Italian rules on EU cross-border mergers.

Italy implemented the EU merger directive (n. 90/434/CE) with Legislative Decree n. 544 of December 30, 1992.

More recently, Legislative Decree n. 199 of November 7, 2007 implemented the EU directive 2005/19/CE, which amended and extended the EU merger provisions to EU permanent establishments of EU companies. The Italian tax code provisions that incorporate the mergers directives are set forth in articles 178-181.

According to the above provisions, gains and losses realized on the transfer of the assets (including goodwill) of an Italian target company in a merger with an EU acquiring company are not recognized, if after the merger the foreign acquiring company operates through a permanent establishment in Italy to which the assets and liabilities of the Italian target company are attributed. The Italian permanent establishment takes a carryover basis in the assets transferred in the merger and recognition of gain or loss is deferred.

Definition of permanent establishment.

The Italian tax code provides a definition of permanent establishment at article 162. The definition is almost identical to the definition of permanent establishment contained in article 5 of the OECD's Model Tax  Convention.        

Paragraph 4 of tax code article 162 contain a list of activities that are not permanent establishment, even if they are carried out through a fixed place of business. The list corresponds to that contained in article 5, paragraph 3 of the OECD Model Convention.  

Use of a permanent establishment for planning purposes.

A permanent establishment can be used for several planning purposes under Italian law.

Just to mention a few, a permanent establishment is entitled to the tax exemption for dividends and gains from the sale of stock of Italian and foreign companies, and can consolidate other Italian companies under the Italian domestic tax consolidation regime (with offset of profits and losses among the members of the group).

On the contrary, dividends and gain from stock directly owned by a foreign company do not qualify for the participation exemption, and a foreign company cannot consolidate directly-owned Italian subsidiaries.  

Interest expenses allocated to a permanent establishment  are deductible and can reduce the profits of consolidated Italian subsidiaries owned through that permanent establishment.

Italian permanent establishments may be entitled to tax treaty benefits or to the non discrimination protection of the EC treaty as Italian domestic companies. 

If the Italian activities of a foreign taxpayer are not sufficient to create a permanent establishment in Italy within the definition of the tax code (as it is in the case discussed in the ruling), tax benefits can be lost.

Therefore, the actual existence of an Italian permanent establishment is an essential part of the planning strategy.

 

   

 

 

 

ECJ Ruled That Restriction to Tax-Free Treatment of Cross-Border Transfer of Shares is Illegal

On December 11, 2008 the European Court of Justice ("ECJ") issued its decision in case n. C-285/07 dealing with the tax treatment of a cross-border EU transfer of shares under German law.

The Court held that the requirement imposed under German law, according to which the shareholders of the transferred corporation ("target") are not taxed on the gain from the exchange of their shares in the target for the shares of the acquiring corporation, at the condition that the acquiring corporation takes a tax basis in the shares of the target equal to the transferring shareholder's tax basis in those shares prior to the transfer (carryover basis), violates the EU directive n. 90/434/CEE of July 23, 1990 (the "Mergers Directive") and EU law. 
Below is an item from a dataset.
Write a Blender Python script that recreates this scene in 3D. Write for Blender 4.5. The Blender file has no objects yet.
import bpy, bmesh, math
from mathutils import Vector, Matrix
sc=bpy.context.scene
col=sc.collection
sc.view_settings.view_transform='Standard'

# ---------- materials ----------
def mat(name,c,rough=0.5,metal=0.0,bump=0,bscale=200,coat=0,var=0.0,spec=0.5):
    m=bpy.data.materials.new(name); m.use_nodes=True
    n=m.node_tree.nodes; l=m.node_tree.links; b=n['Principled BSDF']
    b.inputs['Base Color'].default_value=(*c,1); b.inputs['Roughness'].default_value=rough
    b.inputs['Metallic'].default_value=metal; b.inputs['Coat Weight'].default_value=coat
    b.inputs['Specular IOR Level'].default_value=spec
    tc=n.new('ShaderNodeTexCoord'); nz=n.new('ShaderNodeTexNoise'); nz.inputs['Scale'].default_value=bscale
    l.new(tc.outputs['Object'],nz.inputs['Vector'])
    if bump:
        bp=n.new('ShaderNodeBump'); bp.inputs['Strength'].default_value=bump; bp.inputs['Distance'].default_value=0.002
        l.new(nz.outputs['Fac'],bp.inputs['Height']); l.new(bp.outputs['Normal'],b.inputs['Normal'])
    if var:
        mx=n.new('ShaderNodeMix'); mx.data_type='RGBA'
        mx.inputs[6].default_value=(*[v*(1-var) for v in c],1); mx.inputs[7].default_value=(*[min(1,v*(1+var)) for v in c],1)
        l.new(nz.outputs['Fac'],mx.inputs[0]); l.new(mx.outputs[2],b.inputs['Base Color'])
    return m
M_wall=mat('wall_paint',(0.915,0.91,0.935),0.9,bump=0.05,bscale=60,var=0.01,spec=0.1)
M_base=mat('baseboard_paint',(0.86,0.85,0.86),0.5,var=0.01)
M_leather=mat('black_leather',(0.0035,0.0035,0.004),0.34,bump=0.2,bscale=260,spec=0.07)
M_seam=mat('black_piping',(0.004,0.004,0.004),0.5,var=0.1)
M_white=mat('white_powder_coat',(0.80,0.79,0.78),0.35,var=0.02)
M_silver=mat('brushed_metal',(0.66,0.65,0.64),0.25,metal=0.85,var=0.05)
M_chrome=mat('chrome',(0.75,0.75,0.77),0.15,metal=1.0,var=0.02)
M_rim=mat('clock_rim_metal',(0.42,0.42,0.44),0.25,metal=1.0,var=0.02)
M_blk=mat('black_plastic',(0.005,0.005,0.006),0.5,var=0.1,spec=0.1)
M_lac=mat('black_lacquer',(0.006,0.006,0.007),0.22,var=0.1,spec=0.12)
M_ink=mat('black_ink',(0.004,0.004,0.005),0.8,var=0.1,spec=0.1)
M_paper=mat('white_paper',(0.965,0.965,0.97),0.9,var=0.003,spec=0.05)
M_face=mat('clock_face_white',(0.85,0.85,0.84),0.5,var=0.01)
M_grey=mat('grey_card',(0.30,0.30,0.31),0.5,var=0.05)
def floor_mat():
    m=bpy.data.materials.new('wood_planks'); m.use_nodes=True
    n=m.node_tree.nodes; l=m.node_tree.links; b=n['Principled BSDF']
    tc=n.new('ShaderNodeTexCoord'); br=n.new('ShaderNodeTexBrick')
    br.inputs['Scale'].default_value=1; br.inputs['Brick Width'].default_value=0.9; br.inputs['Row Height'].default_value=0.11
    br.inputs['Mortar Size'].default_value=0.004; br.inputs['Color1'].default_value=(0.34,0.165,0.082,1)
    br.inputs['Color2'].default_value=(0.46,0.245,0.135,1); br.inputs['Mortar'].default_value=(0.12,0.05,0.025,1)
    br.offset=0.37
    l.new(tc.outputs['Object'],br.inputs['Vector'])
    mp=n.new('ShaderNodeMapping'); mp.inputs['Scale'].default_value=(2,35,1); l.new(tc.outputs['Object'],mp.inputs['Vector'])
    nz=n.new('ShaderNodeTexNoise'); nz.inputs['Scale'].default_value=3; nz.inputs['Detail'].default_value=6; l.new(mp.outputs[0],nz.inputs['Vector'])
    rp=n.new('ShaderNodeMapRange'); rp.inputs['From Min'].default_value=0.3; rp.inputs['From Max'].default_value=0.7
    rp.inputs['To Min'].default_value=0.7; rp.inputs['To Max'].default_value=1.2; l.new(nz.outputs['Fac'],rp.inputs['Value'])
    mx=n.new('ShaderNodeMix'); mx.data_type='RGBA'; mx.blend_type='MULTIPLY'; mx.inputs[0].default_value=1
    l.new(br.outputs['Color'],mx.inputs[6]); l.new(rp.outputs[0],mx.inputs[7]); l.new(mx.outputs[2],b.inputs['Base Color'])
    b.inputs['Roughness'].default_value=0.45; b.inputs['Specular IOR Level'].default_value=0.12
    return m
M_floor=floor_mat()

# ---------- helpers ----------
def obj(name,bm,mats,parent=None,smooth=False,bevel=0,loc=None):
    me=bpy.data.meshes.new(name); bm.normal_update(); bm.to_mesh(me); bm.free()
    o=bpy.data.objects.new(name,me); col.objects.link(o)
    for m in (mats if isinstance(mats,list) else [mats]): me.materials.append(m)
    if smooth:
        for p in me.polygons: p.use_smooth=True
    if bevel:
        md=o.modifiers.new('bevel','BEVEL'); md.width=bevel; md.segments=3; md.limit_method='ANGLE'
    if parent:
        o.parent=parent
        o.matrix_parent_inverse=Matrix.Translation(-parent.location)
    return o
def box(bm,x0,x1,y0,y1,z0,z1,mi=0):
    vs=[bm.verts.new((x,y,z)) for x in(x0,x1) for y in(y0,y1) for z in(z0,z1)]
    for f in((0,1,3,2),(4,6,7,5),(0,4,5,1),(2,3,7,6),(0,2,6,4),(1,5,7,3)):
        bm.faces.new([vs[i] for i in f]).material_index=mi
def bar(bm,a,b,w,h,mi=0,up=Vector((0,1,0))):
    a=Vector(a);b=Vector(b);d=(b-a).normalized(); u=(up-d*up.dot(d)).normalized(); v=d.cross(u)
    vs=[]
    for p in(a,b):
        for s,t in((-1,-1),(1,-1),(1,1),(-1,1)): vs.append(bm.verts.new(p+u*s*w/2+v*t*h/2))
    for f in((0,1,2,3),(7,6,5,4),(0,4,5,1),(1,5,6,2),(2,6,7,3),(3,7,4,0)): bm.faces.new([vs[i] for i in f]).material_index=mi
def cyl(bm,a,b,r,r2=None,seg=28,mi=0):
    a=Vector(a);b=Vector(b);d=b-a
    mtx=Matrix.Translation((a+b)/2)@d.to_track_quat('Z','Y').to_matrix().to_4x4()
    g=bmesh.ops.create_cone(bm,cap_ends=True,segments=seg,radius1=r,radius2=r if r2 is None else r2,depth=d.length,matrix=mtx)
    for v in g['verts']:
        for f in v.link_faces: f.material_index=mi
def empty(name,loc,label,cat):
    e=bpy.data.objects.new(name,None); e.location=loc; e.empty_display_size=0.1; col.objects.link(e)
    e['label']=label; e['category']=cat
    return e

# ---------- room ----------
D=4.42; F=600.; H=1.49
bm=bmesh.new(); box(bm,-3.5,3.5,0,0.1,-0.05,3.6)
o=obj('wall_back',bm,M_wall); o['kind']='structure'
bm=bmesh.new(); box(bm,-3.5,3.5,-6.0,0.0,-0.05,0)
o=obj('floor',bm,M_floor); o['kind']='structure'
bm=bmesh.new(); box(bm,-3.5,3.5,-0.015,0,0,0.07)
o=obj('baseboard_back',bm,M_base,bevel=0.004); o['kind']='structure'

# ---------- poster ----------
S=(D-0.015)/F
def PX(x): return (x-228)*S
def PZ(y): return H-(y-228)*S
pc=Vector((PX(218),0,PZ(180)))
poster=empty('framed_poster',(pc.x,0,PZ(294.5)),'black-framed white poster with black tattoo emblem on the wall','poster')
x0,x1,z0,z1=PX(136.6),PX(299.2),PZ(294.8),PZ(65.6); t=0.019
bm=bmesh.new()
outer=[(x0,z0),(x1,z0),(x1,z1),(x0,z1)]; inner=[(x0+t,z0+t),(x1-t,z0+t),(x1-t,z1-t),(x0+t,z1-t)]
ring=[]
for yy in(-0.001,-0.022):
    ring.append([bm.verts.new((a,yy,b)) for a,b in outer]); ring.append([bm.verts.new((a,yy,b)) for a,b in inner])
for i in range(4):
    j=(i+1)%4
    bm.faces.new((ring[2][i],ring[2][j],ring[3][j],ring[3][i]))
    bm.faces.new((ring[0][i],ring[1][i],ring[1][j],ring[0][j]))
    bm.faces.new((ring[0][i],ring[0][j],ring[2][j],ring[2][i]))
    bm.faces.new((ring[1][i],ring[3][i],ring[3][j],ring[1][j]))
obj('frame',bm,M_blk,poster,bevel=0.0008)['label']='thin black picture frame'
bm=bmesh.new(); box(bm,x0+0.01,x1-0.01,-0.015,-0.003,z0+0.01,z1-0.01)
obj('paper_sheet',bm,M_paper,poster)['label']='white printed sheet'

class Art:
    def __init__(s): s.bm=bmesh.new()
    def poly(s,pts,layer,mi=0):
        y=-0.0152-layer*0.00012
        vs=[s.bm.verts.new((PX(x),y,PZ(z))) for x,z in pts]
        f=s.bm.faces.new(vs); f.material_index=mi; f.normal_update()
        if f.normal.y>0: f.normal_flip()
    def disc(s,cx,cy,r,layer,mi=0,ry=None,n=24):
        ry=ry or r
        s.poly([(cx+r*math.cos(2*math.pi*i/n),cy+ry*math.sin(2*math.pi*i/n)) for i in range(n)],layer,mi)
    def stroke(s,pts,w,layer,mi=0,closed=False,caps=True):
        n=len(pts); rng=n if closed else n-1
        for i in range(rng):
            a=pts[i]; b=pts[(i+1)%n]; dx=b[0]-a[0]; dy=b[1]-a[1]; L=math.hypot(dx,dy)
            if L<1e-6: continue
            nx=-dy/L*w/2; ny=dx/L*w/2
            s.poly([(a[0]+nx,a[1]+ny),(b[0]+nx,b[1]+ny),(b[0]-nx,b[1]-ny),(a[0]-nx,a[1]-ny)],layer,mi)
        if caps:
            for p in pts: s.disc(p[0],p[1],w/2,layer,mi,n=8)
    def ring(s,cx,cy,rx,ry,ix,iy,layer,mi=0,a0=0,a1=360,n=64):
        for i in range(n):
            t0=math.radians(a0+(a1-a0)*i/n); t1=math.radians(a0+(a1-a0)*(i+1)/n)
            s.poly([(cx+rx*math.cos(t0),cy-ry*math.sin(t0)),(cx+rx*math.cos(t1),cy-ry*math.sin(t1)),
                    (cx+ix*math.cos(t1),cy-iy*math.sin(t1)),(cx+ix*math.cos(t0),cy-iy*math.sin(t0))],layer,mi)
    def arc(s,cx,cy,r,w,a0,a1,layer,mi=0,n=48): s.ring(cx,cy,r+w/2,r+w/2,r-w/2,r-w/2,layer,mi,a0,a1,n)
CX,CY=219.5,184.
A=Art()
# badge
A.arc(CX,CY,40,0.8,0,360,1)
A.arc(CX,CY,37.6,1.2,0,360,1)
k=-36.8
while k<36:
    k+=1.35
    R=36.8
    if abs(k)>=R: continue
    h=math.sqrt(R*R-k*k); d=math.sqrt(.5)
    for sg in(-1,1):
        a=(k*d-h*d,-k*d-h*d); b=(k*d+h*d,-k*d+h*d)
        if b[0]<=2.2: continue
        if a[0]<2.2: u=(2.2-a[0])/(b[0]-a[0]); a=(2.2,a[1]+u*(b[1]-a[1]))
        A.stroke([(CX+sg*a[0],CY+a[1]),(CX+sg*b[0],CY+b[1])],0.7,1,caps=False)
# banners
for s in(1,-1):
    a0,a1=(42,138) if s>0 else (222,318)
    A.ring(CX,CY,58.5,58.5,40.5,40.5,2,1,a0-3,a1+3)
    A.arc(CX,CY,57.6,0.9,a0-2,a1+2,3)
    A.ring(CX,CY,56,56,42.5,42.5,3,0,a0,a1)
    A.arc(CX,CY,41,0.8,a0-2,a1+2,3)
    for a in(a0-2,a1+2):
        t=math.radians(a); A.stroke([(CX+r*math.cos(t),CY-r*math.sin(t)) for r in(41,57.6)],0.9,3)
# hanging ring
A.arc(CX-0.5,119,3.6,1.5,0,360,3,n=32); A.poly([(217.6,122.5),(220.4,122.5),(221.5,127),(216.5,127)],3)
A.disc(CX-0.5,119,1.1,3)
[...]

The facts of the case concern a German public company which transferred a majority shareholding in a German private company to a French public company solely in exchange for stock of the French company. The German transferor took a tax basis in the stock of the French acquiring company received in the transaction, equal to the tax basis it had in the shares of the German transferred company (substituted basis). The French acquiring company carried the shares of the German acquired company at their fair market value at the time of the transaction. 

The EU mergers directive prescribes that, in order to qualify for tax free treatment and defer the tax on the gain from the exchange of stock in the target for stock of the acquiring company, the shareholders of the target company must take a substituted basis in the stock of the acquiring company received in the exchange. The directive is silent as to the tax basis at which the acquiring company should carry the stock of the acquired company received in the transaction. 
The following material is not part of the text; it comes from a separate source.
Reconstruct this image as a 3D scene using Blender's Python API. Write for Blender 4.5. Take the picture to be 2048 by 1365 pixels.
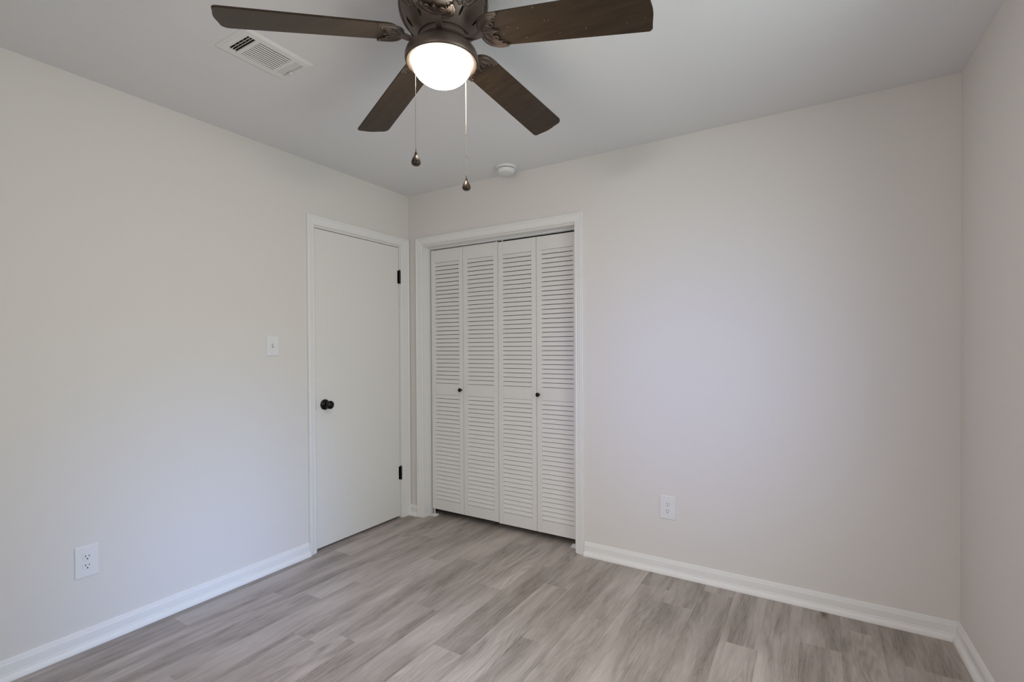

German law prescribed that the acquiring company took a carry over basis in the shares of the target (so called "double carry over basis requirement"). The position of the German government on the issue was that the EU directive is silent and the matter falls within the authority of the Member States.
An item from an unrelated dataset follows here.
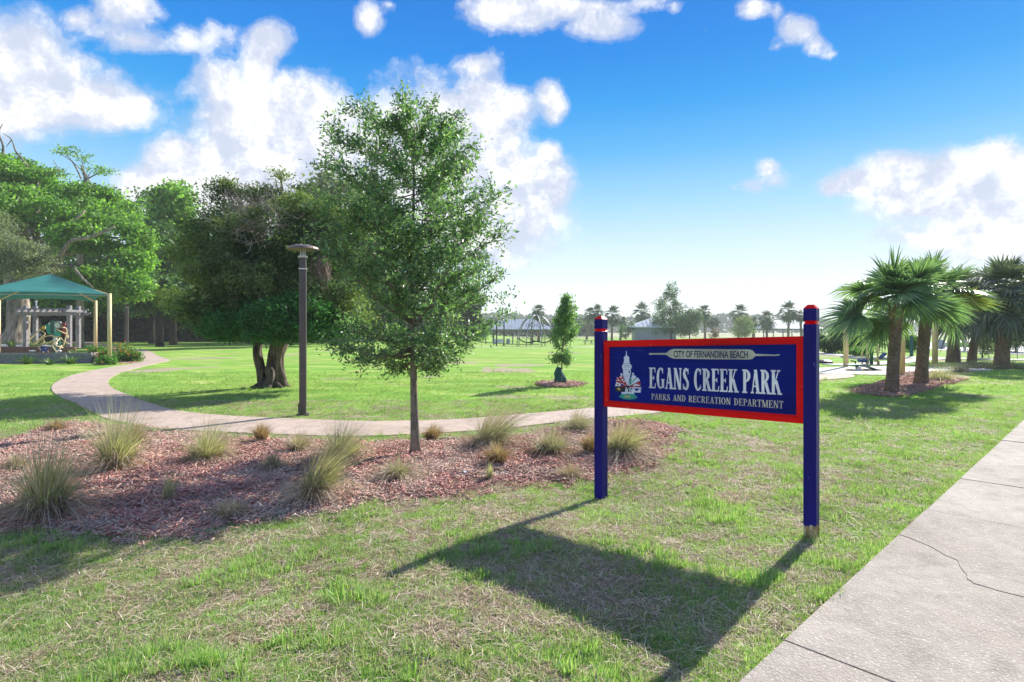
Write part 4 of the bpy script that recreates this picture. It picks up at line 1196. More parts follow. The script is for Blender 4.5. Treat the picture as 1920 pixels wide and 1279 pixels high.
mb.build('trunk', M['bark_cedar'], ced, smooth=True)
mb = MB(); mb.tube(smooth_line([CP(500, 730, -.22), CP(507, 712, -.2), CP(508, 697, -.16), CP(500, 688, -.1)], 3), [.16, .135, .125, .12, .12, .12, .13, .13, .11, .06], 14, lump=gnarl(3))
mb.build('burl', M['bark_cedar'], ced, smooth=True)
mb = MB()
for a_ in np.linspace(0, 2 * PI, 9, endpoint=False):
    ox = CP(508, 726)[0]
    mb.tube([(ox + .2 * math.cos(a_), .2 * math.sin(a_), .10), (ox + .42 * math.cos(a_ + .1), .36 * math.sin(a_ + .1), .03), (ox + .62 * math.cos(a_), .5 * math.sin(a_), -.04)], [.12, .06, .02], 7)
mb.build('roots', M['bark_cedar'], ced, smooth=True)
CB = []
def cblob(px, py, rpx, rpy, dy=0, ryy=None):
    q = CP(px, py, dy); CB.append((q[0], q[1], q[2], rpx * sc, (ryy or rpx * .8) * (sc if ryy is None else 1), rpy * sc))
for a_ in [(400, 430, 60, 50, -.8), (410, 365, 30, 26, .2), (455, 385, 55, 32, .6), (500, 365, 45, 28, .4), (545, 370, 45, 30, .2), (525, 340, 20, 16, .2), (420, 350, 14, 16, .3), (590, 410, 60, 45, .3), (650, 440, 60, 50, .6), (680, 400, 30, 30, .8),
           (500, 440, 90, 55, -1.2), (560, 480, 90, 60, -1.0), (440, 500, 80, 55, -1.4), (385, 550, 50, 36, -.9), (355, 430, 34, 24, .2), (345, 505, 26, 20, 0), (350, 585, 26, 16, -.4), (450, 570, 70, 45, -1.5), (520, 560, 80, 50, -1.6), (600, 550, 70, 50, -1.0), (650, 520, 60, 55, .2), (620, 600, 55, 35, -.4), (660, 590, 50, 35, .6), (430, 610, 60, 24, -1.2), (560, 600, 60, 30, -1.4), (395, 600, 40, 25, -.8),
           (500, 520, 70, 40, 1.2), (600, 480, 50, 40, 1.3), (700, 500, 40, 35, 1.0), (525, 325, 9, 14, .1), (420, 340, 7, 14, .2), (380, 372, 16, 14, .3), (575, 352, 12, 12, .1)]:
    cblob(*a_)
P = blob_points(CB, 980, .45, 3, holes=.52, hscale=2.0)
# sprays: each a fan of needles-like slips around a drooping twig
ax = unit(P - np.array((0, 0, 2.8))) + np.array((0, 0, .15))
C_ = clump(P, 80, (.15, .15, .085))
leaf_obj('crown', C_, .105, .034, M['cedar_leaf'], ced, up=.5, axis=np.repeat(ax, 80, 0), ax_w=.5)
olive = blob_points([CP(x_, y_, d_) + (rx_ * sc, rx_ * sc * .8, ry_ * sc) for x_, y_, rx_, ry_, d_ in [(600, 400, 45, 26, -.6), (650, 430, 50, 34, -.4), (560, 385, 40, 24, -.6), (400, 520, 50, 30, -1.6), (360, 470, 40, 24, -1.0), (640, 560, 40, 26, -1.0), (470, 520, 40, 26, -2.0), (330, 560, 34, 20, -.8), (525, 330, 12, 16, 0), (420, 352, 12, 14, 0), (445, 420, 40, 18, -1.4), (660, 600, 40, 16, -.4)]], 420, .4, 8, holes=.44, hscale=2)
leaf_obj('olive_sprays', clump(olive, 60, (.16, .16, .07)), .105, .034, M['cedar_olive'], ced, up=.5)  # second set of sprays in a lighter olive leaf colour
LB = []
CB, _sv = [], CB
for a_ in [(470, 600, 60, 18, -1.8), (540, 585, 55, 30, -2.0), (600, 610, 45, 22, -1.2), (420, 620, 40, 14, -1.4), (500, 630, 60, 10, -1.6), (640, 610, 30, 24, -.6), (560, 618, 40, 12, -1.8)]:
    cblob(*a_)
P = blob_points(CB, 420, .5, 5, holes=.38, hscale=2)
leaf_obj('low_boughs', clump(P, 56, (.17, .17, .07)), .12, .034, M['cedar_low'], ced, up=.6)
CB = _sv
mb = MB()
random.seed(11)
for k_ in range(95):
    b_ = random.choice(CB); st_ = CP(random.choice((500, 530, 480)), random.uniform(560, 470), random.uniform(-.3, .3))
    tgt = (b_[0] + random.gauss(0, .35) * b_[3], b_[1] + random.gauss(0, .35) * b_[4], b_[2] + random.gauss(0, .3) * b_[5])
    limb(mb, st_, tgt, random.uniform(.03, .09), .008, .14, 6, 6)
pts = smooth_line([CP(520, 480), CP(545, 440, -.6), CP(580, 410, -.8), CP(555, 395, -.9), CP(600, 375, -.9), CP(575, 355, -.8)], 3)
mb.tube(pts, np.linspace(.07, .015, len(pts)).tolist(), 7)
mb.build('branches', M['twig'] if False else M['bark_live'], ced, smooth=True)
mb = MB()
for k_ in range(130):
    s_ = CP(random.gauss(480, 30), random.gauss(410, 22), -1.9 + random.gauss(0, .2))
    for _ in range(2):
        d_ = np.array((random.gauss(0, 1), random.gauss(-.2, .5), random.gauss(.4, .7))); d_ /= np.linalg.norm(d_)
        limb(mb, s_, tuple(np.array(s_) + d_ * random.uniform(.2, .55)), .008, .002, .25, 4, 4)
mb.build('dead_twigs', M['twig'], ced)
# a hank of grey moss hanging under the right boughs
mb = MB()
for k_ in range(140):
    x_, z_ = random.gauss(600, 8), random.uniform(475, 500)
    a0 = CP(x_, z_, -1.6 + random.gauss(0, .1)); ln = random.uniform(.3, .85)
    mb.tube([a0, (a0[0] + random.gauss(.04, .05), a0[1], a0[2] - ln * .5), (a0[0] + random.gauss(.10, .06), a0[1], a0[2] - ln)], [.009, .008, .003], 3)
mb.build('hanging_moss', paint('moss', (.23, .17, .13), .95, .3, 20, .2), ced)

# ------------------------------------------------------------------ broadleaf trees on the left and the wood behind
def bl(px, py, rpx, rpy, Y, dpt=None):
    k_ = Y / FOC
    return (AX(px, Y), Y, AZ(py, Y), rpx * k_, (dpt if dpt else rpx * k_ * .8), rpy * k_)
def big_tree(name, base, trunk_pts, trunk_r, blobs, nclump, per, spread, leaf, mat, bark, label, group=None, holes=.4, hscale=.5, limbs=(), nlimb=20, seed=1, lump=True):
    random.seed(seed); rr = np.random.default_rng(seed)
    bx_, by_ = base; e = empty(name, (bx_, by_, float(zs(bx_, by_))))
    off = np.array((bx_, by_, float(zs(bx_, by_))))
    tb = MB(); pts = [np.array(q) - off for q in smooth_line(trunk_pts, 4)]
    n_ = len(pts)
    rad = np.interp(np.linspace(0, 1, n_), np.linspace(0, 1, len(trunk_r)), trunk_r).tolist()
    tb.tube(pts, rad, 16, lump=gnarl(seed) if lump else None)
    tb.build('trunk', bark, e, smooth=True)
    mb = MB()
    for lp, r0, r1 in limbs:
        q = [np.array(p_) - off for p_ in smooth_line(lp, 4)]
        mb.tube(q, np.linspace(r0, r1, len(q)).tolist(), 9, lump=gnarl(seed + 5))
    top = pts[-1]
    for k_ in range(nlimb):
        b_ = random.choice(blobs)
        s_ = pts[int(n_ * random.uniform(.55, .95))]
        t_ = np.array(b_[:3]) - off + np.array([random.gauss(0, .35) * b_[3 + i] for i in range(3)])
        limb(mb, s_, t_, rad[-1] * .7, .03, .12, 6, 6)
    if mb.v: mb.build('branches', bark, e, smooth=True)
    P = blob_points(blobs, nclump, .5, seed, holes=holes, hscale=hscale, r=rr)
    C_ = clump(P, per, (spread * 1.15, spread * 1.15, spread * .38), rr) - off
    V, F = leaves(C_, leaf[0], leaf[1], .8, r=rr)
    link('crown', np_mesh('crown', V, F, [mat]), e)
    tag(e, label, 'tree', group)
    return e
YO = 43.0
def q3(px, py, Y=YO): return (AX(px, Y), Y, AZ(py, Y))
big_tree('live_oak_tree', (AX(30, YO), YO), [(AX(26, YO), YO, -.2), (AX(28, YO), YO, .6), q3(32, 615), q3(34, 570), q3(28, 520), q3(35, 480), q3(52, 445)], [1.25, .95, .70, .64, .62, .5, .35],
         [bl(20, 330, 60, 30, YO + 3), bl(80, 350, 60, 30, YO + 2), bl(-40, 330, 60, 50, YO), bl(100, 390, 80, 34, YO - 1), bl(170, 400, 60, 30, YO), bl(30, 390, 60, 40, YO - 3), bl(190, 440, 70, 36, YO - 2), bl(250, 450, 34, 30, YO - 1), bl(240, 490, 40, 26, YO - 2), bl(130, 450, 60, 26, YO - 3),
          bl(200, 520, 60, 30, YO - 3), bl(235, 545, 36, 20, YO - 3), bl(160, 365, 50, 20, YO + 2), bl(210, 395, 45, 22, YO + 2), bl(-40, 440, 40, 50, YO)],
         3700, 24, .34, (.27, .14), M['live_leaf'], M['bark_live'], 'huge live oak with a pale flared trunk behind the shade canopy', holes=.45, hscale=.5,
         limbs=[([q3(34, 530), q3(75, 512, 40), q3(120, 500, 39.3), q3(165, 502, 39), q3(200, 506, 39)], .30, .08), ([q3(40, 480), q3(60, 470, 40), q3(90, 440, 39.5), q3(130, 420, 39.3), q3(160, 395, 40)], .22, .05), ([q3(100, 505, 38.5), q3(130, 455, 37.5), q3(170, 445, 37), q3(215, 425, 37)], .17, .06),
                ([q3(34, 500), q3(15, 470, 42), q3(-10, 440, 42)], .3, .15), ([q3(140, 505, 37.6), q3(155, 522, 37), q3(175, 540, 37)], .12, .04), ([q3(60, 440, 40), q3(52, 420, 40), q3(75, 385, 41), q3(60, 350, 42)], .16, .04)], nlimb=26, seed=8)
YL = 36.0
big_tree('live_oak_tree', (AX(-60, YL), YL), [(AX(-60, YL), YL, -.2), q3(-55, 560, YL), q3(-40, 480, YL)], [.5, .4, .3],
         [bl(20, 470, 60, 26, YL), bl(-30, 440, 50, 50, YL), bl(60, 490, 46, 18, YL), bl(15, 500, 50, 24, YL)],
         750, 26, .28, (.17, .06), M['sage_leaf'], M['bark_live'], 'pale grey-green oak bough hanging in at the left edge above the canopy', holes=.42, hscale=.8, nlimb=10, seed=9)
YP = 52.0
# the wiry flat-topped tree standing above the oaks
e = big_tree('live_oak_tree', (AX(150, YP), YP), [(AX(150, YP), YP, -.2), q3(150, 500, YP), q3(148, 400, YP), q3(152, 365, YP), q3(160, 335, YP), q3(152, 310, YP)], [.3, .25, .2, .17, .12, .06],
         [bl(140, 285, 30, 9, YP), bl(158, 298, 18, 7, YP), bl(175, 318, 20, 8, YP), bl(195, 322, 16, 6, YP), bl(118, 288, 16, 6, YP), bl(170, 365, 34, 14, YP), bl(200, 375, 40, 12, YP), bl(135, 375, 30, 10, YP)],
         210, 11, .24, (.26, .12), M['live_leaf'], M['bark_live'], 'thin flat-topped oak poking up above the oak crowns against the sky', holes=.47, hscale=1.6,
         limbs=[([q3(152, 350, YP), q3(165, 335, YP), q3(185, 325, YP)], .1, .03), ([q3(152, 335, YP), q3(140, 310, YP), q3(125, 290, YP)], .08, .03)], nlimb=8, seed=12)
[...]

The Court rejected the argument and held that the double carry over basis requirement imposed by German law violates the EU mergers directive and EU law in that it result in an undue restriction of a cross-border exchange of shares between to EU companies.

Italian law.

Italy implemented the EU mergers directive by way of legislative decree n. 544 of 1992. Recently, the EU mergers directive was amended and extended by Council Directive 2005/19/CE, implemented in Italy by way of Legislative Decree n. 199 of 2007.

In case of cross-border transfer of shares, Italy's tax administration with resolution n. 190 of December 13, 2000 took the position that shareholders of the target could achieve tax free treatment on their transfer of shares of the target for shares of the acquiring company at the condition that they took a substituted basis in the shares of the acquiring company and the acquiring took a carryover basis in the shares of the target received in the transaction.

Subsequently, with resolution n. 159 of July 25, 2007 the tax administration revoked its previous ruling and eliminated the double carryover basis requirement.

Consequently, Italian law is in line with the EU mergers directive and EC Treaty on this particular issue.